Viewed alternately as a genre, mode, or convention in poetry (as well as in literature generally, art, and music), the pastoral tradition refers to a lineage of creative works that idealize rural life and landscapes, while the term pastoral refers to individual poems or other works in the tradition.

History of the Pastoral Tradition

The pastoral tradition can be traced back to Hesiod, a Greek oral poet active between 750 and 650 BC, roughly the same time as Homer. His most famous poem, Works and Days, is part farmer’s almanac and part didactic exploration of the nature of human labor. Following Hesiod, the first written examples of pastoral literature are commonly attributed to the Hellenistic Greek poet Theocritus, who in the third century BC wrote Idylls, short poems describing rustic life. The term idyll means “little scenes” or “vignettes.”

In 38 BC, the Roman poet Virgil famously published his Eclogues (also called the Bucolics) in Latin.
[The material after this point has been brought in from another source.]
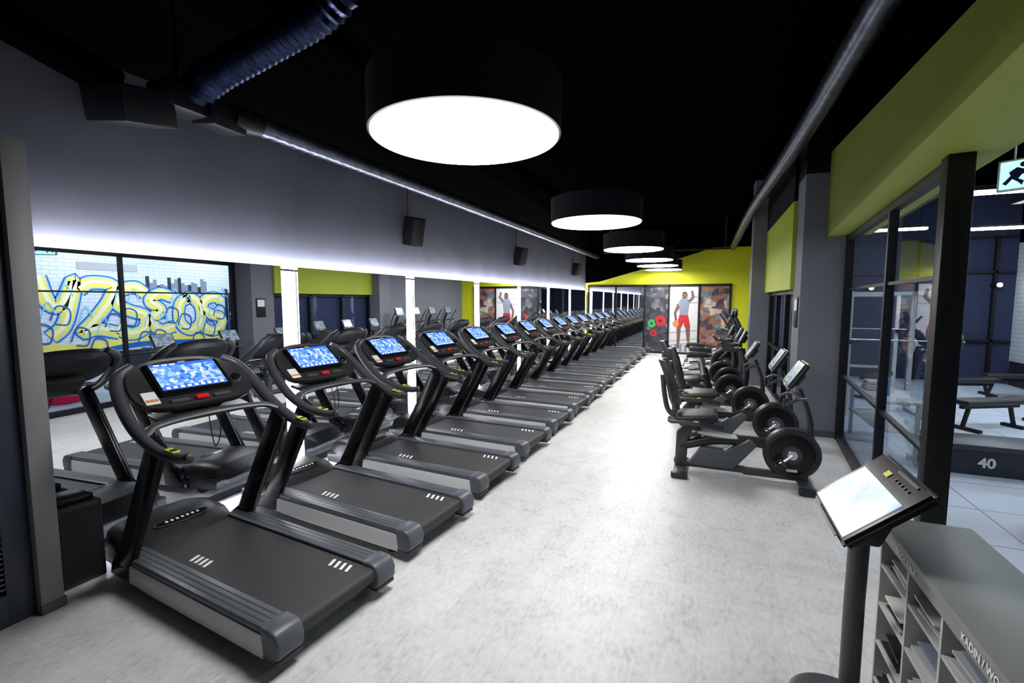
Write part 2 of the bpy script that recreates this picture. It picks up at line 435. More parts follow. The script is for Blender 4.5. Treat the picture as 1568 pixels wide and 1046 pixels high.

His second great work, the Georgics, was modeled after Hesiod and praise the experiences of farm life.

In Virgil’s First Georgic, the speaker is instructive, describing how the work is done:

The time has come for my groaning ox to drag
My heavy plow across the fields, so that
The plow blade shines as the furrow rubs
   against it.
Not till the earth has been twice plowed, so twice
Exposed to sun and twice to coolness will
It yield what the farmer prays for...

During the Italian Renaissance several poets imitated Virgil, including Dante, Petrarch, and Boccaccio, followed by Bernardo Tasso, Luigi Tansillo, and Giambattista Marino. These later poets wrote examples of the pastoral lyric, shorter poems describing beautiful rural landscapes (or locus amoenus, “Latin for "beautiful place”) and depicting the country as a setting of innocence.

The conventions of the pastoral genre were established by sophisticated urban poets whose beautific portrayals of rural life perpetuated fantasies and misconceptions about the rural lifestyle. Descriptions of undemanding rustic chores, such as watching over sheep from atop a sunny hill, functioned for some poets as critiques of city or court life. The seemingly perfect leisure of outdoor solitude also embodies erotic fantasies, as shepherds are portrayed chasing after pretty young girls, abandoning their responsibilities.

The earliest examples of the pastoral style in English appeared in the late Renaissance period. A collection titled Eclogues by Alexander Barclay was published in the early sixteenth century, but the pastoral mode in English was established later, when Edmund Spenser published his debut work, The Shepheardes Calender. The collection inspired countless pastoral verse deep into the seventeenth century. Imitated by Michael Drayton (The Shepherd’s Garland), William Browne (Britannia’s Pastorals), and later by Alexander Pope (Pastorals), Spenser’s Calendar also proceeded the country house poems of Ben Jonson, Robert Herrick, and others, which describe the landscapes on which estates and manors of wealthy families were founded.

One of the most well-known love poems in the English language, “The Passionate Shepherd to His Love” by Christopher Marlowe, is a pastoral. Throughout the poem, the speaker describes the beauty of the landscape as a means for wooing his love interest:

A belt of straw and ivy buds,
With coral clasps and amber studs:
And if these pleasures may thee move,
Come live with me, and be my love.

Published in 1599, six years after Marlowe’s death, the poem inspired popular “anti-pastoral” works, most famously “The Nymph’s Reply to the Shepherd” (1600) by Sir Walter Raleigh. Other poems countering the tradition include Sir Philip Sidney’s “The Twenty-Third Psalm” and “The Nightingale.”

Another sub-genre of pastoral poetry is the pastoral elegy, in which a poet, in the form of a shepherd, mourns the death of a friend. The most famous pastoral elegy is John Milton’s Lycidas, written on the death of Edward King, a respected colleague at Cambridge University. Other examples include Thomas Gray’s “Elegy on a Country Churchyard” (1750), Shelley’s Adonais, and Matthew Arnold’s Thyrsis.